Ronen contends that cable operators can use their broadband Internet connections to build new business models that essentially cut the coaxial cord.
“They shouldn’t be afraid of cord cutting. They should encourage it,” he said.
Of course this begs the question: if you cut the cord, how, exactly, does the content get there? I’ll concede that, despite what a company named Boxee might think, all this content doesn’t need to be stored in some on-premise device. The Internet cloud is a great place to park those long tail movies that only someone as odd as me might seek out.
But when everyone starts ordering that content, starts tapping on their computer keyboards or accessing their Internet TVs or even scanning their digital set-tops to look at the latest high def YouTube of that piano-playing cat, how are they going to retrieve it?
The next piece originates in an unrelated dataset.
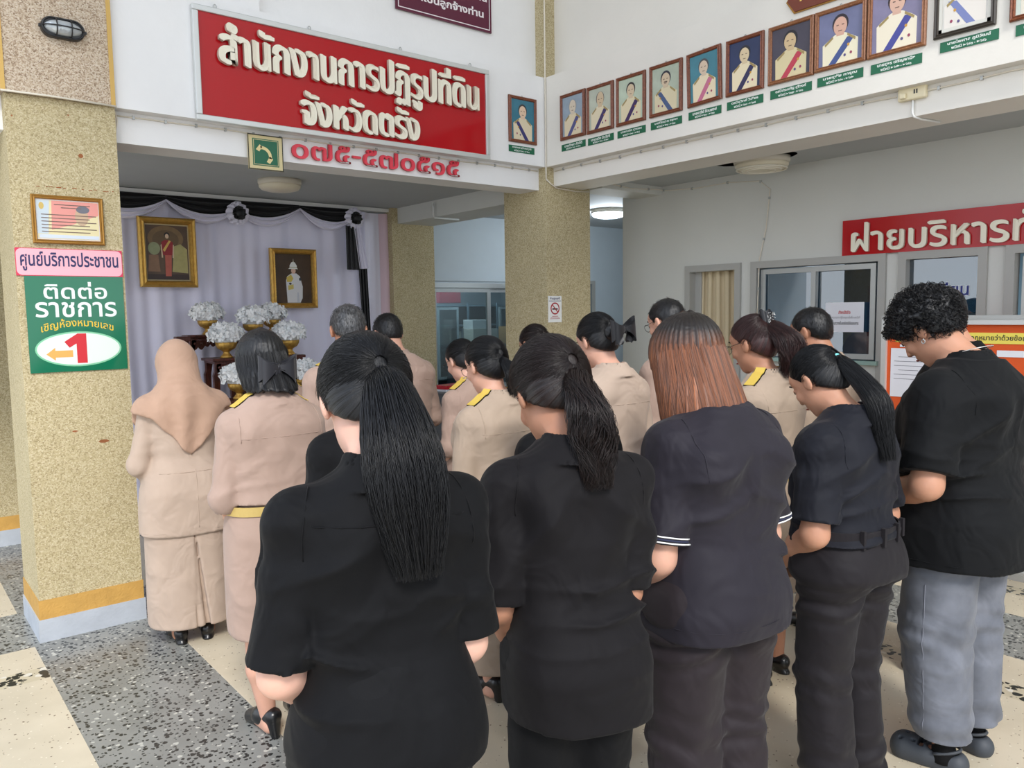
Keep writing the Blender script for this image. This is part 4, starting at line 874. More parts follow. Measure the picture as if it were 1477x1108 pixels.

Probably over those broadband pipes that Ronen seems to think are unlimited. Those pipes are fiber and coax and bones of contention with an FCC that thinks they should be free and open to everyone and a bunch of service providers who think they should be controlled. What everyone seems to be missing is that maybe controls aren’t the only things the networks need; maybe they need an architecture that goes beyond the metro loop and drops down into neighborhoods to deliver the kinds of broadband speeds and width—get it, bandwidth?—that cable operators, whether over-the-top or not, need to appropriately deliver their services.
For years clichés about the information superhighway and roadkill and every other kind of nonsense marketing folks think of while they’re sitting at their desks late into the evening impressing their bosses and doing little else have soaked up valuable newsprint and Internet space. One thing has always been true, however: the more bandwidth you provide, the more people will use it.
Ronen’s thoughts are just the latest in a stream of consciousness that seems to say that the Internet is bottomless and the consumer’s appetite is ravenous so let’s give them what they want. How it gets to them—and without a cord is even more intriguing—is the question.
Cable operators are looking seriously at Carrier Ethernet to backhaul traffic for mobile carriers who are facing the same conundrum of too much content on too little pipes. It’s probably time—if it’s not already happening—to do the same for their own networks, driving IP connectivity and Ethernet control deeper into systems to make sure that the bottleneck, when it happens, isn’t the cable pipe.